The connected fitness piece was imperative for me and I think that can be motivation for people who are in the season, where they feel so overwhelmed and not motivated. Just know that, “Hey, well, if I can just find a group of people to train with every day, that’ll hold me accountable to continue to show up.” That breathes life into you in a different way.

There are so many options out there for people looking to take fitness more seriously. What sets AARMY apart?

It’s the coaching. There’s a difference between being a coach and being an instructor. I was an instructor for years. An instructor is someone that gives cues, “and one and two, and now we’re doing this.” A coach is someone that just has this ability to reach in and pull out your greatness. And I think what differentiates us, is that we’re coaches. We’re not just in it to give good workouts, but we’re really in this to help you see that you are created in purpose, on purpose, for a purpose. It’s a different intention. I won’t say bigger. It’s just a different intention.
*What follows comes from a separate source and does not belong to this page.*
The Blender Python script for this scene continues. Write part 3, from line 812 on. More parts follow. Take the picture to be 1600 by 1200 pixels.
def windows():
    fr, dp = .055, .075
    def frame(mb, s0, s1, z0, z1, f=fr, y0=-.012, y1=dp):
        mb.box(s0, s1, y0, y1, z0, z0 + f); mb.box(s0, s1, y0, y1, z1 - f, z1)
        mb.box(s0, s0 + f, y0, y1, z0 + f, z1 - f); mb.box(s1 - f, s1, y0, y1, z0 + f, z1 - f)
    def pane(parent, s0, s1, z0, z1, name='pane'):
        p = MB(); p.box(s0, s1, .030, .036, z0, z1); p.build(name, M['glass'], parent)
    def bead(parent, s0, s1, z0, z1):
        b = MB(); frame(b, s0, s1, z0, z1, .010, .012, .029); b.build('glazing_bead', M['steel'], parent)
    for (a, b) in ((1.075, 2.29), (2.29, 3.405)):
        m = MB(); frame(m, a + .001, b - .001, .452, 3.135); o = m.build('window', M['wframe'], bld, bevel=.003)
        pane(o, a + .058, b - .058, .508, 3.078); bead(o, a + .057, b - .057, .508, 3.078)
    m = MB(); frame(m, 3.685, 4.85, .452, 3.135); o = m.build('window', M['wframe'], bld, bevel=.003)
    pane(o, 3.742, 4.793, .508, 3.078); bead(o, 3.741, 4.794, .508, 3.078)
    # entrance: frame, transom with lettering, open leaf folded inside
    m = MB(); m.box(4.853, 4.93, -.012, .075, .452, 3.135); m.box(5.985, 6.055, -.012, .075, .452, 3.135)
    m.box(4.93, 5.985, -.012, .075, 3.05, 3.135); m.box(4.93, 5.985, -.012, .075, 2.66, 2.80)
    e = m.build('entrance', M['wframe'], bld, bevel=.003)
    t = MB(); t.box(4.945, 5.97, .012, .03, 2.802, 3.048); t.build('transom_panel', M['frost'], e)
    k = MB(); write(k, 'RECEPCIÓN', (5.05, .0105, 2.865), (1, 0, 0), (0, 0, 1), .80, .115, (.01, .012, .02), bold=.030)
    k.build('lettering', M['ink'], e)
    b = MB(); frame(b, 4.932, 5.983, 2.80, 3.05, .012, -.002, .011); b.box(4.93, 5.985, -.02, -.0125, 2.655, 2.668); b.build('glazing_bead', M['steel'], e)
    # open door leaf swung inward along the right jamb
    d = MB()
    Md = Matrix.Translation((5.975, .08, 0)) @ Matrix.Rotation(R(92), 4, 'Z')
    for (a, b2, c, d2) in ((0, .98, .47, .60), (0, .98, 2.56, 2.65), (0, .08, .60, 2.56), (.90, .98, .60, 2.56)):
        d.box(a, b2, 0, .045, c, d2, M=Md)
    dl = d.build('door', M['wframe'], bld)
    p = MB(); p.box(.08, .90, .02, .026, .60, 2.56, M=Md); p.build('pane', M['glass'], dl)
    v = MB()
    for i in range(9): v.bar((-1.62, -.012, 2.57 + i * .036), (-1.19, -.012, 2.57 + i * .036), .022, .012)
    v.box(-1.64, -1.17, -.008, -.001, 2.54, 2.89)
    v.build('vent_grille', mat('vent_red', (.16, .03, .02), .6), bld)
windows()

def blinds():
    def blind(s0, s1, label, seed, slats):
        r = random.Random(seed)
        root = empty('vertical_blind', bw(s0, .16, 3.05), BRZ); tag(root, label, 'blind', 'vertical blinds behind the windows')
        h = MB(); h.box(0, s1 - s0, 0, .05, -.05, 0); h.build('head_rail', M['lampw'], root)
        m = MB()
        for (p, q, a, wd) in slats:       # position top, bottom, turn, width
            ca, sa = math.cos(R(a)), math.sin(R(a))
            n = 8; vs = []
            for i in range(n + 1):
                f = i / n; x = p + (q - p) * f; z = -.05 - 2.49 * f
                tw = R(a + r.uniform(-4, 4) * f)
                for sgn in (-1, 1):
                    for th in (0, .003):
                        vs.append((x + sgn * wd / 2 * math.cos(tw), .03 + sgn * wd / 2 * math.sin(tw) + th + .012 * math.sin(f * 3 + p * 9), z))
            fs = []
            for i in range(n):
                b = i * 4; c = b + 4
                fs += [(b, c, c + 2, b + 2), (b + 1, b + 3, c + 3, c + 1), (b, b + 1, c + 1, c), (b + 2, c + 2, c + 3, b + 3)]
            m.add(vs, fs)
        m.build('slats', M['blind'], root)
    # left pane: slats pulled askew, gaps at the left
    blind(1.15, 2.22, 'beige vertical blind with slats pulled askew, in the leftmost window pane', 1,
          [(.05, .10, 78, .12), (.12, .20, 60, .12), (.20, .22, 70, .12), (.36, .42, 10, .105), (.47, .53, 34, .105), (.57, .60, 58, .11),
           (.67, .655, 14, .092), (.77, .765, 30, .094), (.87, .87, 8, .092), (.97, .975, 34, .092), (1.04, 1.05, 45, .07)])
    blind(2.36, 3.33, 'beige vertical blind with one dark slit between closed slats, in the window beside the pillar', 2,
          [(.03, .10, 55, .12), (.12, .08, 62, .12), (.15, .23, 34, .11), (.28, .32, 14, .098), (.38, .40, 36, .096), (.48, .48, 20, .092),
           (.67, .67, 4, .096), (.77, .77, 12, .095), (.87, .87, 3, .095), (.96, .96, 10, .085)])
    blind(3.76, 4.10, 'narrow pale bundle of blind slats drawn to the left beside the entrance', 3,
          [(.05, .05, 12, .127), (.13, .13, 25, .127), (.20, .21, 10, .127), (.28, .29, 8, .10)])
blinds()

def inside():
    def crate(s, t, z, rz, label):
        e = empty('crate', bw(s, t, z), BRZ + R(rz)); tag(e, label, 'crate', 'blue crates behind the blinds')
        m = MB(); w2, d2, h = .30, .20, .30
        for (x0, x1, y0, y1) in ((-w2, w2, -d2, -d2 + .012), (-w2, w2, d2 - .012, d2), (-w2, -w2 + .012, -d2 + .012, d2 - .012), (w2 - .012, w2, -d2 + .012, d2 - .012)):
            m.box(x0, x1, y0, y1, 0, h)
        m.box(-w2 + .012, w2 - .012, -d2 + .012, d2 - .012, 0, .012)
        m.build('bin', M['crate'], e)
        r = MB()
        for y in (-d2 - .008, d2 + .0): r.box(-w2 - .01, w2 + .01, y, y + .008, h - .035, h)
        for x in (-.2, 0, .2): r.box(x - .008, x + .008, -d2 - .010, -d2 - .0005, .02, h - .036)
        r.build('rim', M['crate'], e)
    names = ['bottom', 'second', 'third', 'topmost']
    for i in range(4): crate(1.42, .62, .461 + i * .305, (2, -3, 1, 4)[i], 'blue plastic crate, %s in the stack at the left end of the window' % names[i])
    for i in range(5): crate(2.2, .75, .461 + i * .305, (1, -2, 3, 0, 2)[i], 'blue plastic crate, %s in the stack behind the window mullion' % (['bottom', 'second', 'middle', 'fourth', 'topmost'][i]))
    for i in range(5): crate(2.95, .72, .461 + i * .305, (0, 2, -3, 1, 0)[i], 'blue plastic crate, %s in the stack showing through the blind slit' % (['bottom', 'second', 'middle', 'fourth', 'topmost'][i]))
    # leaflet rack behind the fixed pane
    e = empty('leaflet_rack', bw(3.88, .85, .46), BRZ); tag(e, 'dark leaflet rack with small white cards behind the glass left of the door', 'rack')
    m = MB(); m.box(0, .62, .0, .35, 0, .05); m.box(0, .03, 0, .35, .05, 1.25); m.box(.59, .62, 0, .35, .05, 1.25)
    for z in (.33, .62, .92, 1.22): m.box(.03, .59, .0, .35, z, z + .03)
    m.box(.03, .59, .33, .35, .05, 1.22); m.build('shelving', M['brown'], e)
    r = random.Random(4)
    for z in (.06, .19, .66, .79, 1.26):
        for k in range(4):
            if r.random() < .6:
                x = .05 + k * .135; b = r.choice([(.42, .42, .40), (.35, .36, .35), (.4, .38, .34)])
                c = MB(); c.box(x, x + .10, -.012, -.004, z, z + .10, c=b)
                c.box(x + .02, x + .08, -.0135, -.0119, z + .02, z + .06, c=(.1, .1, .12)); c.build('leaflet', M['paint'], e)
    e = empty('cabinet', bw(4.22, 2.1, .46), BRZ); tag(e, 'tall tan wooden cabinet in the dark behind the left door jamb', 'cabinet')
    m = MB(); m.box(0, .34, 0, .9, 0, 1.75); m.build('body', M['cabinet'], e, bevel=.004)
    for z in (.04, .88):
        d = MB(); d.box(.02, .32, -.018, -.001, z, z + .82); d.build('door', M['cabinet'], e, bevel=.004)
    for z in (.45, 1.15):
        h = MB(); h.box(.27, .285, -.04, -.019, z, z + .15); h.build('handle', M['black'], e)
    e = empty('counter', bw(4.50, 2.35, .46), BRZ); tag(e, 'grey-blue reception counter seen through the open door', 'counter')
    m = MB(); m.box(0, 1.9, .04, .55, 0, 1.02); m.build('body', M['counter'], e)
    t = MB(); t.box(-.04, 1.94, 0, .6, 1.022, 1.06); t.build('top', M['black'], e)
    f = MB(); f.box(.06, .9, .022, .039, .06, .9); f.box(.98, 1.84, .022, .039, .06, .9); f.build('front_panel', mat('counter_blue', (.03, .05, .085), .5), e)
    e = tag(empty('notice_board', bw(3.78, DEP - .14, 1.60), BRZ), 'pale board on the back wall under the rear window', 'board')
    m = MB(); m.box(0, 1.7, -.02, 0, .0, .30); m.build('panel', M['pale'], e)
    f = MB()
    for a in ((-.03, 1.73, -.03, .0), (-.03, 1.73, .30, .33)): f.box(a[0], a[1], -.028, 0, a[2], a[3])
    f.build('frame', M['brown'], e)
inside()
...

What sort of impact has fitness had on your own personal spiritual journey?

It has really deepened my faith. I pioneered this style of coaching, where I do marry sport and spirituality. I don’t recall ever seeing anyone do that to the degree in which I do. And that is a scary thing to step out and do something that hadn’t been done before in the way that I’m doing it.

So it just deepened my faith. I was going to these functions and hearing, “No, you need to say this, you should be saying that, speak to that.” It seems so unprecedented to talk about the things that I began to talk about. It wasn’t normal. I had to trust it and I had to believe that I was being directed and guided in a bigger way. I needed to be obedient to the call. That outweighed it for me, that outweighed whether people were into it or not into it, it outweighed whether people would be offended or turned off by it, it outweighed it, me just honoring the call on my life and being obedient to that moment. And so it really, it deepened my spirituality and my faith.